Cette lumière prophétique émanait encore du vieil homme, attirant à lui nombre de visiteurs dans son appartement parisien les dernières années de sa vie, immobile voyageur de l’esprit, sous la veille de son épouse Monique. Reclus du monde, Olivier Clément est retourné à Dieu le 15 janvier 2009.

INTRODUCTION

C’est pour répondre à des provocations existentielles – le mystère des visages, l’infini qui transverbère l’histoire humaine, le défi de la mort – qu’Olivier Clément est entré en théologie comme d’autres sont entrés en littérature, en poésie. Lorsqu’on le présentait comme « théologien », il riait un peu, disant qu’il faisait de la théologie en amateur, non comme un professionnel, puis il rajoutait que dans « amateur », il y a « aimer »…

Cette dynamique existentielle et spirituelle apparaît dans la forme même de l’œuvre d’Olivier Clément : une œuvre éclatée, d’une nature fondamentalement contemplative. Éclatée, car Olivier Clément n’a pas produit de grande synthèse théologique, écrivant de courts essais, publiant des recueils d’articles, des livres d’entretiens et, lorsqu’il écrit une large synthèse comme Sources, il le fait en s’effaçant derrière les citations des Pères. Il écrivait pour répondre à des appels, pour nourrir des rencontres, pour relever les défis de son temps – le nihilisme, l’athéisme, les révoltes de cette jeunesse dont il avait constamment le souci, la nature défigurée, le corps instrumentalisé, la désunion des chrétiens. Cela aurait pu donner des livres vite périmés, des livres qui passent. Au contraire, chacun de ces livres était à la fois pleinement en prise avec son temps et pleinement anachronique. On parcourt son œuvre comme on voyage d’île en île à travers un archipel : chacune de ces îles est reliée aux autres de façon vitale et invisible.

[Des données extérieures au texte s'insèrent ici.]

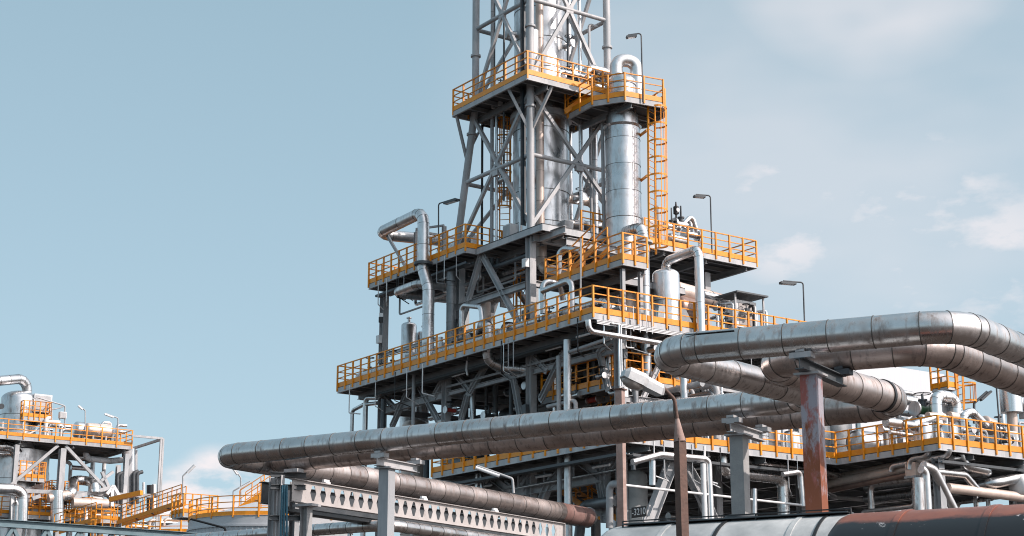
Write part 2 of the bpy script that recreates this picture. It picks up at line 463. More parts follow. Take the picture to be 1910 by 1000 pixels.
def caged_ladder(name, label, p0, p1, face, width=.5, rad=.36, step=.3, cage_from=2.2, group=None, hoop=.9):
    """vertical ladder from p0 up to p1; the cage bulges toward face"""
    p0, p1, face = V(p0), V(p1), V(face).normalized()
    sd = face.cross(ZX).normalized()
    root = thing(name, label, 'ladder', p0, group)
    for k in (-1, 1): MB().bar(p0+sd*k*width/2, p1+sd*k*width/2, .05, .09, face).build('stringer', M['orange'], root)
    z = .2; H = (p1-p0).length
    while z < H-.1:
        q = p0+(p1-p0)*(z/H); MB().rod(q-sd*width/2, q+sd*width/2, .016, 6).build('rung', M['orange'], root); z += step
    cg = MB(); z = cage_from; c0 = face*.34
    zs = []
    while z < H+.05: zs.append(z); z += hoop
    for z in zs:
        c = p0+(p1-p0)*(z/H)
        pr = None
        for j in range(13):
            t = -pi*.62+2*pi*.62*j/12
            q = c+c0+face*(rad*cos(t))+sd*(rad*sin(t))
            if pr is not None: cg.bar(pr, q, .014, .085)
            pr = q
        cg.bar(c+c0+face*(rad*cos(-pi*.62))+sd*(rad*sin(-pi*.62)), c-sd*width/2, .012, .065)
        cg.bar(c+c0+face*(rad*cos(pi*.62))+sd*(rad*sin(pi*.62)), c+sd*width/2, .012, .065)
    if zs:
        for t in (-1.35, -.68, 0, .68, 1.35):
            o = c0+face*((rad-.012)*cos(t))+sd*((rad-.012)*sin(t))
            cg.bar(p0+(p1-p0)*(zs[0]/H)+o, p0+(p1-p0)*(zs[-1]/H)+o, .055, .012, face)
        cg.build('safety_cage', M['orange'], root)
    return root
def vessel(name, label, c, z0, z1, r, m='clad', dome=True, seam=1.2, group=None, skirt=0, cat='vessel', n=28, top_r=None, nozzle=True):
    c = V((V(c).x, V(c).y, 0)); root = thing(name, label, cat, c+ZX*z0, group)
    prof = []; ms = []
    def ad(rr, h, k): prof.append((rr, h)); ms.append(k)
    zt = z1-(r*.5 if dome else 0)
    zb = z0+skirt
    ad(r, zb, 0)
    k = max(1, round((zt-zb)/seam))
    for j in range(1, k):
        h = zb+(zt-zb)*j/k
        ad(r, h-.015, 1); ad(r*1.012+.004, h-.0149, 1); ad(r*1.012+.004, h+.0149, 1); ad(r, h+.015, 0)
    ad(r, zt, 0)
    if dome:
        for j in range(1, 8):
            t = j/8*pi/2; ad(r*cos(t), zt+r*.5*sin(t), 0)
    MB().lathe(c, prof, n, ZX, 0, ms).build('shell', [M[m], M['seam']], root)
    if skirt:
        MB().lathe(c, [(r*.93, z0), (r*.93, zb-.004)], n).build('skirt', M['grey'], root)
    if nozzle:
        MB().lathe(c, [(r*.2, z1-.05), (r*.2, z1+.2), (r*.34, z1+.2), (r*.34, z1+.27), (.02, z1+.27)], 12).build('nozzle', M['clad'], root)
    return root
def drum(name, label, p0, p1, r, m='clad_b', group=None, saddles=True, dirn=None, cat='drum', seam=1.0):
    p0, p1 = V(p0), V(p1); d = (p1-p0); L = d.length; d /= L
    root = thing(name, label, cat, (p0+p1)/2-ZX*(r+.35), group)
    prof = []; ms = []
    for j in range(7, 0, -1):
        t = j/7*pi/2; prof.append((r*cos(t), -r*.45*sin(t))); ms.append(0)
    prof.append((r, 0)); ms.append(0)
    k = max(1, round(L/seam))
    for j in range(1, k):
        h = L*j/k
        for rr, hh, q in ((r, h-.015, 1), (r*1.015+.004, h-.0149, 1), (r*1.015+.004, h+.0149, 1), (r, h+.015, 0)): prof.append((rr, hh)); ms.append(q)
    prof.append((r, L)); ms.append(0)
    for j in range(1, 8):
        t = j/7*pi/2; prof.append((r*cos(t), L+r*.45*sin(t))); ms.append(0)
    MB().lathe(p0, prof, 20, d, 0, ms).build('shell', [M[m], M['seam']], root)
    if saddles:
        for t in (.2, .8):
            q = p0+d*L*t; s = d.cross(ZX).normalized()
            MB().box(q-ZX*(r*.95+.12), d*.06, s*r*.75, ZX*.28).build('saddle', M['grey'], root)
    return root
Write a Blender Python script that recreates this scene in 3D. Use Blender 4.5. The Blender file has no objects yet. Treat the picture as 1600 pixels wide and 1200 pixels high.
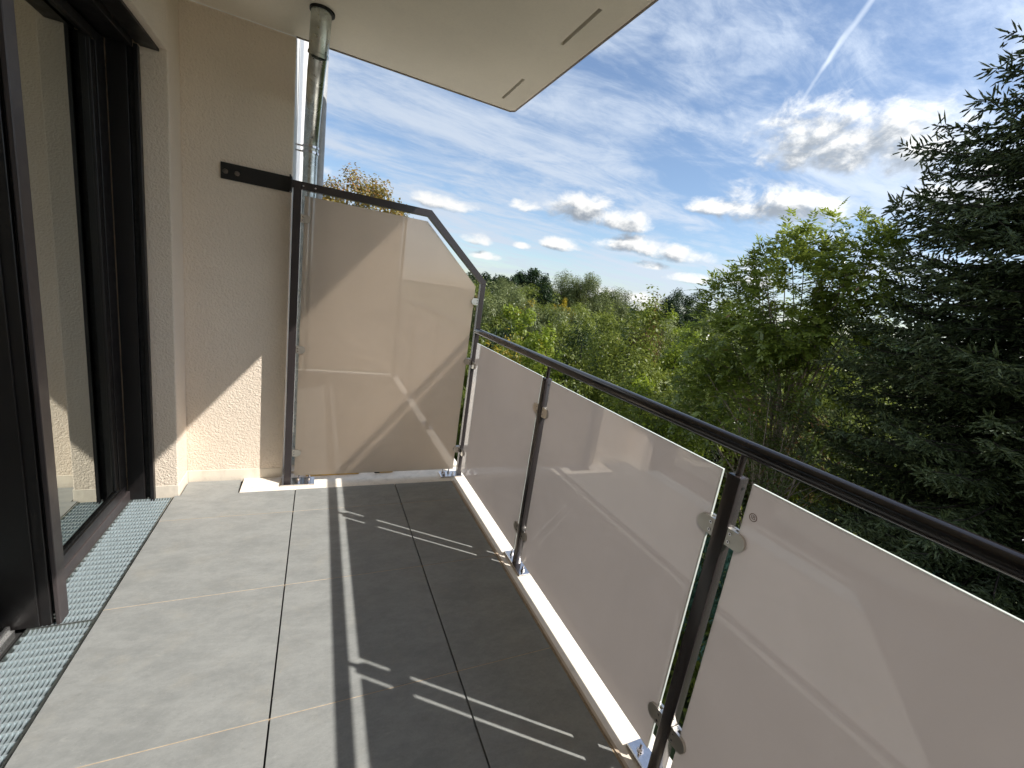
import bpy, bmesh, math, random
import numpy as np
from mathutils import Vector, Matrix

R = math.radians
random.seed(7)
S = bpy.context.scene
COL = S.collection

# ------------------------------------------------------------------ camera
CAM_H = 1.3715
yaw, pitch, roll = 0.4467, -0.2127, 0.1488
cy, sy, cp, sp = math.cos(yaw), math.sin(yaw), math.cos(pitch), math.sin(pitch)
fwd = Vector((sy*cp, cy*cp, sp)); rgt = Vector((cy, -sy, 0)); upv = rgt.cross(fwd)
cr, sr = math.cos(roll), math.sin(roll)
r2 = cr*rgt + sr*upv; u2 = -sr*rgt + cr*upv
cam_d = bpy.data.cameras.new('camera'); cam = bpy.data.objects.new('camera', cam_d); COL.objects.link(cam)
M = Matrix((( r2.x, u2.x, -fwd.x, 0), (r2.y, u2.y, -fwd.y, 0), (r2.z, u2.z, -fwd.z, CAM_H), (0, 0, 0, 1)))
cam.matrix_world = M
cam_d.sensor_width = 36; cam_d.lens = 658.83/1600*36
cam_d.clip_start = 0.02; cam_d.clip_end = 3000
S.camera = cam

# ------------------------------------------------------------------ light
SUN = Vector((1.0, -0.767, 1.235)).normalized()
sun_d = bpy.data.lights.new('sun', 'SUN'); sun_d.energy = 3.7; sun_d.angle = R(0.53); sun_d.color = (1.0, 0.95, 0.885)
sun = bpy.data.objects.new('sun', sun_d); COL.objects.link(sun)
sun.rotation_euler = SUN.to_track_quat('Z', 'Y').to_euler()
sun.location = (8, -6, 10)

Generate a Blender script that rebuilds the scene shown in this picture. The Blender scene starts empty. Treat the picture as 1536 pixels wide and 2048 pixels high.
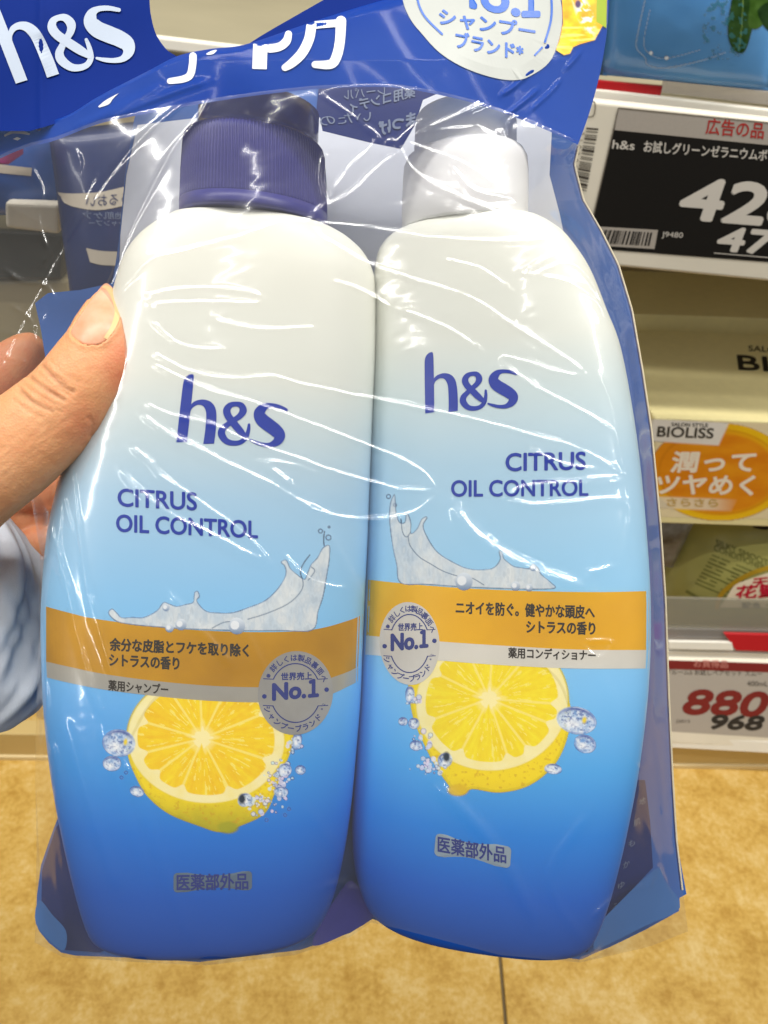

Olivier Clément n’a jamais été totalement dans les rails tout tracés des institutions et des généalogies : Méditerranéen exilé à Paris, Occidental en Orient, orthodoxe en Occident, poète au service des institutions. Cet adepte du pas de côté ne l’était que par souci d’appréhender la totalité. Olivier Clément, sans doute par sa formation d’historien, était de ces hommes qui semblent anachroniques par vocation. Se chargeant de son temps avec une telle intensité, un tel désir de le comprendre et d’y reconnaître les pétites dorées du Royaume, il ne pouvait être qu’à contre-temps.

Olivier Clément a développé une « spiritualité théologienne ». Non pas une « théologie spirituelle » comme on dit souvent en Occident. La démarche est inverse : il ne s’agit pas d’une théologie qui viendrait dire (et justifier) une expérience spirituelle, mais d’une spiritualité qui ne trouve son accomplissement que dans l’annonce théologique. La spiritualité d’Olivier Clément est théologienne, car elle est tout entière informée par le souci de dire Dieu, par la narration de Dieu, par l’attestation subtile, sereine et claire de sa présence, par l’élucidation de notre dialogue avec Lui dans l’histoire.

Cette spiritualité théologienne s’exprime à travers une œuvre dont l’unité tient avant tout à l’écriture, au style. Qu’il ait écrit de la poésie n’est pas un hasard, tant il aspirait à trouver les mots les plus ajustés. Les phrases d’Olivier Clément avancent par tâtonnement, ajustant la parole pas à pas avant d’accoucher d’une image – presque un vers, tant la formule se tient en équilibre. Ces formules ne sont pas des « chutes », mais au contraire des tremplins pour ouvrir la pensée à l’imaginal et nourrir l’imaginal du travail de la raison. Ce tâtonnement de la phrase permet aussi de récapituler toutes les étapes intérieures, comme s’il s’agissait de tout prendre en charge, de ne rien laisser de côté de l’expérience que l’on peut faire du dialogue avec Dieu.

Dès lors, lire Olivier Clément requiert de l’attention, une écoute intérieure capable de saisir les nuances car, en héritier spirituel de la pensée religieuse russe, Clément a le souci de toujours tout tenir ensemble. C’est souvent déroutant, le chemin peut sembler se perdre dans les hautes herbes. Pourtant, jamais il ne s’efface totalement, et ce chemin nous conduit là où nous ne nous y attendions pas.